(Requirement): Print the listing as it stands, omitting all images.
-----
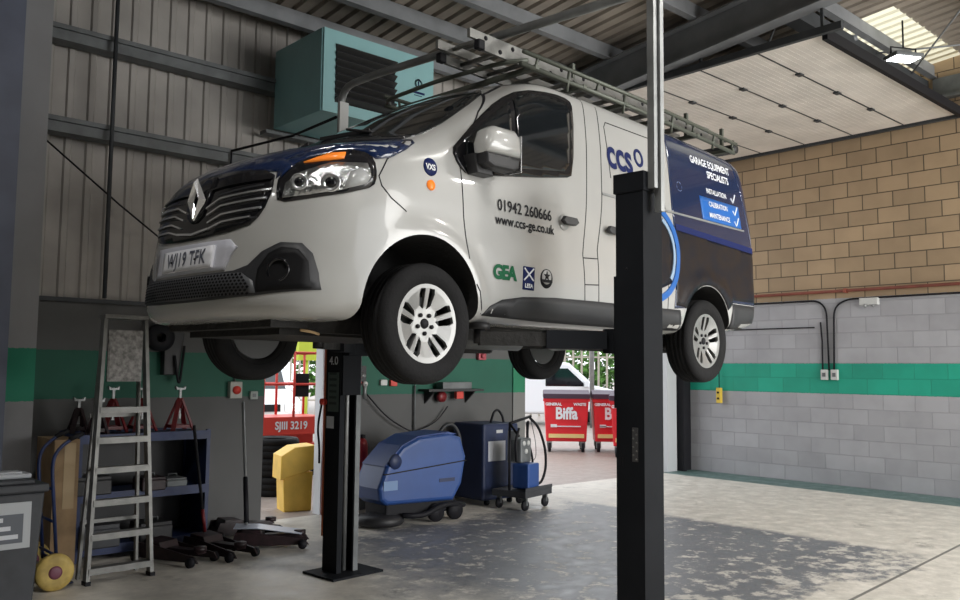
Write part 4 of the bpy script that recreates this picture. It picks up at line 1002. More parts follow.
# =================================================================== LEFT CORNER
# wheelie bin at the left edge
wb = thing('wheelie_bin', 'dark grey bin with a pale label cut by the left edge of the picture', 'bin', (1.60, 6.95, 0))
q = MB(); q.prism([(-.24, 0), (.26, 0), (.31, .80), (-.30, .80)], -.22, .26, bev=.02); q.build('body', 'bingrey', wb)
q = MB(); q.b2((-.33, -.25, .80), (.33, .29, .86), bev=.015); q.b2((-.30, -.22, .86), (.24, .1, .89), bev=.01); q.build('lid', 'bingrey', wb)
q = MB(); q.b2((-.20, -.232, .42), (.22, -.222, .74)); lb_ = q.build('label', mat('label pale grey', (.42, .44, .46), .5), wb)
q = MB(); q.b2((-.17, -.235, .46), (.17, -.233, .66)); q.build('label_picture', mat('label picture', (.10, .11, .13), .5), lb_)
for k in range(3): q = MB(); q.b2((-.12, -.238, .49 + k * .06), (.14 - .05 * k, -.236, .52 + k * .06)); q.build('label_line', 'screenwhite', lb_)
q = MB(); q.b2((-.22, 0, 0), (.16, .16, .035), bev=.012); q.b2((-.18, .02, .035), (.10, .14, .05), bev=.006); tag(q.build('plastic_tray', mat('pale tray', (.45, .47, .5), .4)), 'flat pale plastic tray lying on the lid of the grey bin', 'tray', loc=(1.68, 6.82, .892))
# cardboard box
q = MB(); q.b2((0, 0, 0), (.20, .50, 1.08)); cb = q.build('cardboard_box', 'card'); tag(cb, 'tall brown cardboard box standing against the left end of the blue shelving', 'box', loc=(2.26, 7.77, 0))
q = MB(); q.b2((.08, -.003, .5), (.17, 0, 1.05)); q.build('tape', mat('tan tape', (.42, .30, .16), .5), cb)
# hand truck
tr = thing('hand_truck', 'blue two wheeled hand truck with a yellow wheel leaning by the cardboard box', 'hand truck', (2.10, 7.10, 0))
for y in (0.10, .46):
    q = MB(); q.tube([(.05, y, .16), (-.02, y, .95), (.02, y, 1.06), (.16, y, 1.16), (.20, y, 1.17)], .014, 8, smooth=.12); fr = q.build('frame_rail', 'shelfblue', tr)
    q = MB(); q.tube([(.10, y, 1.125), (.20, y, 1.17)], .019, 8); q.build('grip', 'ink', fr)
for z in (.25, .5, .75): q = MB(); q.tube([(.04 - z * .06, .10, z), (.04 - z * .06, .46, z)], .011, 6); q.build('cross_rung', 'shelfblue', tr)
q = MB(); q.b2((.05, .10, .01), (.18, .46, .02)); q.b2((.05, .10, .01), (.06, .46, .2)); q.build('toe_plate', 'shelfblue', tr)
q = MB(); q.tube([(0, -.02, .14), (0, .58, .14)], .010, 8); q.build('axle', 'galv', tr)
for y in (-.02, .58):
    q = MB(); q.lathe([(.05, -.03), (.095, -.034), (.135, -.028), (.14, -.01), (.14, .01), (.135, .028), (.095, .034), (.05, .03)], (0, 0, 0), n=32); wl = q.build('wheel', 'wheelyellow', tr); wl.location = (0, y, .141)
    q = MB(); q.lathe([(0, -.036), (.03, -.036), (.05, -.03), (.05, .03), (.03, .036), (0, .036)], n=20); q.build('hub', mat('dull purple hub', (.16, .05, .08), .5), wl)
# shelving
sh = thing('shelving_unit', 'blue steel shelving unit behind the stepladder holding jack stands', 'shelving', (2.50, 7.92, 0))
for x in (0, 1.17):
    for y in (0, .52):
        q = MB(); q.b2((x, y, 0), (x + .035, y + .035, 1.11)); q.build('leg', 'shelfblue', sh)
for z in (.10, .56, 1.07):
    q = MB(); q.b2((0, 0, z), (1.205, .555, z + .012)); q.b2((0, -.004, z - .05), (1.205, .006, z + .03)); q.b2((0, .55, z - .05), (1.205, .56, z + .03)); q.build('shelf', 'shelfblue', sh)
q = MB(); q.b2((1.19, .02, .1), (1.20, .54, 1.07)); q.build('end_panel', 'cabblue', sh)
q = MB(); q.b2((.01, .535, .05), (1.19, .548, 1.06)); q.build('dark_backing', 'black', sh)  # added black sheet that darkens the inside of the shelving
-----
(Output):
Write part 4 of the bpy script that recreates this picture. It picks up at line 1002. More parts follow.
# =================================================================== LEFT CORNER
# wheelie bin at the left edge
wb = thing('wheelie_bin', 'dark grey bin with a pale label cut by the left edge of the picture', 'bin', (1.60, 6.95, 0))
q = MB(); q.prism([(-.24, 0), (.26, 0), (.31, .80), (-.30, .80)], -.22, .26, bev=.02); q.build('body', 'bingrey', wb)
q = MB(); q.b2((-.33, -.25, .80), (.33, .29, .86), bev=.015); q.b2((-.30, -.22, .86), (.24, .1, .89), bev=.01); q.build('lid', 'bingrey', wb)
q = MB(); q.b2((-.20, -.232, .42), (.22, -.222, .74)); lb_ = q.build('label', mat('label pale grey', (.42, .44, .46), .5), wb)
q = MB(); q.b2((-.17, -.235, .46), (.17, -.233, .66)); q.build('label_picture', mat('label picture', (.10, .11, .13), .5), lb_)
for k in range(3): q = MB(); q.b2((-.12, -.238, .49 + k * .06), (.14 - .05 * k, -.236, .52 + k * .06)); q.build('label_line', 'screenwhite', lb_)
q = MB(); q.b2((-.22, 0, 0), (.16, .16, .035), bev=.012); q.b2((-.18, .02, .035), (.10, .14, .05), bev=.006); tag(q.build('plastic_tray', mat('pale tray', (.45, .47, .5), .4)), 'flat pale plastic tray lying on the lid of the grey bin', 'tray', loc=(1.68, 6.82, .892))
# cardboard box
q = MB(); q.b2((0, 0, 0), (.20, .50, 1.08)); cb = q.build('cardboard_box', 'card'); tag(cb, 'tall brown cardboard box standing against the left end of the blue shelving', 'box', loc=(2.26, 7.77, 0))
q = MB(); q.b2((.08, -.003, .5), (.17, 0, 1.05)); q.build('tape', mat('tan tape', (.42, .30, .16), .5), cb)
# hand truck
tr = thing('hand_truck', 'blue two wheeled hand truck with a yellow wheel leaning by the cardboard box', 'hand truck', (2.10, 7.10, 0))
for y in (0.10, .46):
    q = MB(); q.tube([(.05, y, .16), (-.02, y, .95), (.02, y, 1.06), (.16, y, 1.16), (.20, y, 1.17)], .014, 8, smooth=.12); fr = q.build('frame_rail', 'shelfblue', tr)
    q = MB(); q.tube([(.10, y, 1.125), (.20, y, 1.17)], .019, 8); q.build('grip', 'ink', fr)
for z in (.25, .5, .75): q = MB(); q.tube([(.04 - z * .06, .10, z), (.04 - z * .06, .46, z)], .011, 6); q.build('cross_rung', 'shelfblue', tr)
q = MB(); q.b2((.05, .10, .01), (.18, .46, .02)); q.b2((.05, .10, .01), (.06, .46, .2)); q.build('toe_plate', 'shelfblue', tr)
q = MB(); q.tube([(0, -.02, .14), (0, .58, .14)], .010, 8); q.build('axle', 'galv', tr)
for y in (-.02, .58):
    q = MB(); q.lathe([(.05, -.03), (.095, -.034), (.135, -.028), (.14, -.01), (.14, .01), (.135, .028), (.095, .034), (.05, .03)], (0, 0, 0), n=32); wl = q.build('wheel', 'wheelyellow', tr); wl.location = (0, y, .141)
    q = MB(); q.lathe([(0, -.036), (.03, -.036), (.05, -.03), (.05, .03), (.03, .036), (0, .036)], n=20); q.build('hub', mat('dull purple hub', (.16, .05, .08), .5), wl)
# shelving
sh = thing('shelving_unit', 'blue steel shelving unit behind the stepladder holding jack stands', 'shelving', (2.50, 7.92, 0))
for x in (0, 1.17):
    for y in (0, .52):
        q = MB(); q.b2((x, y, 0), (x + .035, y + .035, 1.11)); q.build('leg', 'shelfblue', sh)
for z in (.10, .56, 1.07):
    q = MB(); q.b2((0, 0, z), (1.205, .555, z + .012)); q.b2((0, -.004, z - .05), (1.205, .006, z + .03)); q.b2((0, .55, z - .05), (1.205, .56, z + .03)); q.build('shelf', 'shelfblue', sh)
q = MB(); q.b2((1.19, .02, .1), (1.20, .54, 1.07)); q.build('end_panel', 'cabblue', sh)
q = MB(); q.b2((.01, .535, .05), (1.19, .548, 1.06)); q.build('dark_backing', 'black', sh)  # added black sheet that darkens the inside of the shelving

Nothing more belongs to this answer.